The Jacket

THE JACKET. 2005

Director: John Maybury

Reviewed by Paghat the Ratgirl



Starring Adrien The Pianist Brody & Keira Guenivere Knightley, with fine supporting performances from Jennifer Jason Leigh willing to look homely & Kris Kristofferson willing to be a whiny villain, it is just about possible to say The Jacket has a splendid cast.

The film certainly has its flaws, the main one being the script's inability to find an ending. The DVD extras include three alternative endings, all inferior to the one that was used, but all of them proof only that at storytelling art this tale just didn't know where the heck it was going.

Brody is a Gulf War veteran with a serious head injury. He is charged with a violent crime which he did not commit but is too brain-damaged to defend himself, so is condemned to a madhouse for the criminally insane.

Kristofferson, bordering on mad scientist, has a theory that psychological torture will cure men who are violently psychotic.
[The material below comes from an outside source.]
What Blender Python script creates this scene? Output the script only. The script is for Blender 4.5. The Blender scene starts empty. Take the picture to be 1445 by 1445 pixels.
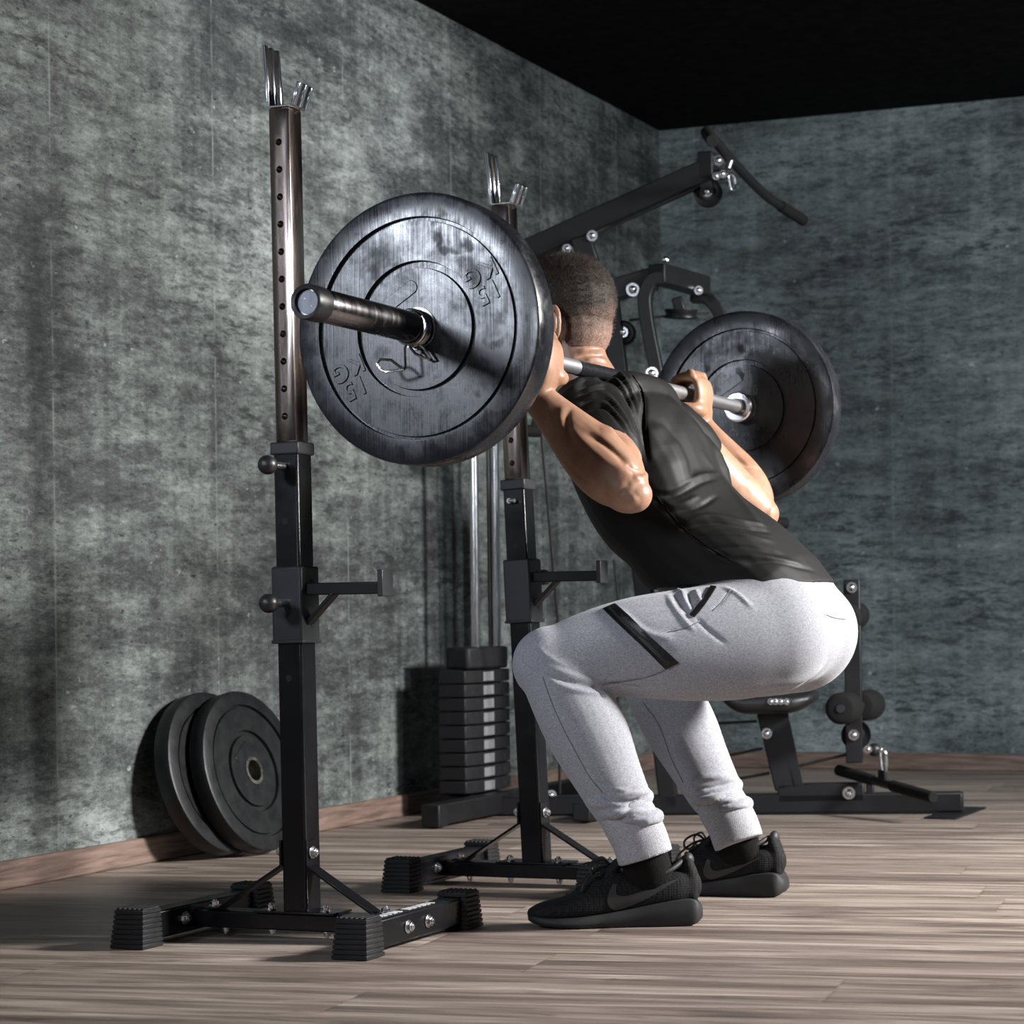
import bpy, bmesh, math, random
import numpy as np
from mathutils import Vector, Matrix
from mathutils.bvhtree import BVHTree
random.seed(7)
SC = bpy.context.scene
COL = SC.collection
# ------------------------------------------------------------------ camera
YAW = math.radians(19.75); ROLL = 0.012; FPX = 3056.0; CX = 1084.0; HY = 865.7; HC = 0.556
RV = Vector((math.cos(YAW), math.sin(YAW), 0)); FV = Vector((-math.sin(YAW), math.cos(YAW), 0)); UV = Vector((0, 0, 1))
CAMP = Vector((0, 0, HC))
def ray(px, py):
    a = px - CX; b = py - HY
    u = a * math.cos(ROLL) - b * math.sin(ROLL)
    v = a * math.sin(ROLL) + b * math.cos(ROLL)
    return RV * (u / FPX) + FV - UV * (v / FPX)
def P(px, py, X=None, Y=None, Z=None, d=None):
    """measured photo point -> world point on a plane X=, Y=, Z= or at depth d"""
    r = ray(px, py)
    if d is None:
        if X is not None: d = X / r.x
        elif Y is not None: d = Y / r.y
        else: d = (Z - HC) / r.z
    return CAMP + r * d
def proj(p):
    p = Vector(p) - CAMP
    d = p.dot(FV); u = FPX * p.dot(RV) / d; v = -FPX * p.z / d
    return (CX + u * math.cos(ROLL) + v * math.sin(ROLL), HY - u * math.sin(ROLL) + v * math.cos(ROLL))
cam = bpy.data.cameras.new('camera'); camo = bpy.data.objects.new('camera', cam); COL.objects.link(camo)
cam.sensor_width = 36; cam.lens = 36 * FPX / 1445
cam.shift_x = (722.5 - CX) / 1445; cam.shift_y = (HY - 722.5) / 1445
# camera basis with roll: image x axis = right rotated
xr = RV * math.cos(ROLL) - UV * math.sin(ROLL); yr = RV * math.sin(ROLL) + UV * math.cos(ROLL)
m = Matrix((xr, yr, -FV)).transposed().to_4x4(); m.translation = CAMP
camo.matrix_world = m
cam.clip_start = 0.05
SC.camera = camo
cam.dof.use_dof = True; cam.dof.focus_distance = 3.75; cam.dof.aperture_fstop = 8.0
SC.view_settings.view_transform = 'Standard'
try: SC.view_settings.look = 'None'
except Exception: pass
SC.view_settings.gamma = 1.0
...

The fact that his previous guinea pig was killed by the process hasn't changed his thinking.

Loaded up with psychotropic drugs, bound into a dirty ragged straight jacket, & stuffed in a morgue drawer to experience terror & deprivation, Brody finds escape by travelling forward in time where he discovers that he is going to be killed in the madhouse. He tries between bouts of torture to change his apparent fate, & while tortured he time-travels in order to play detective with a newly met girlfriend hoping to uncover exactly how or why he was killed.

It's not actually much of a story & to make it seem less simple, it holds no answers. Is the man in the straightjacket really sane & innocent or is he the nuttiest of all? Is he really time-travelling or hallucinating he's doing so? Can he really change his fate or does he only imagine that he can? The viewer gets to decide, because nothing in the film is certain. With a less interesting cast this wouldn't've worked at all. Even with a great cast, it only works a little.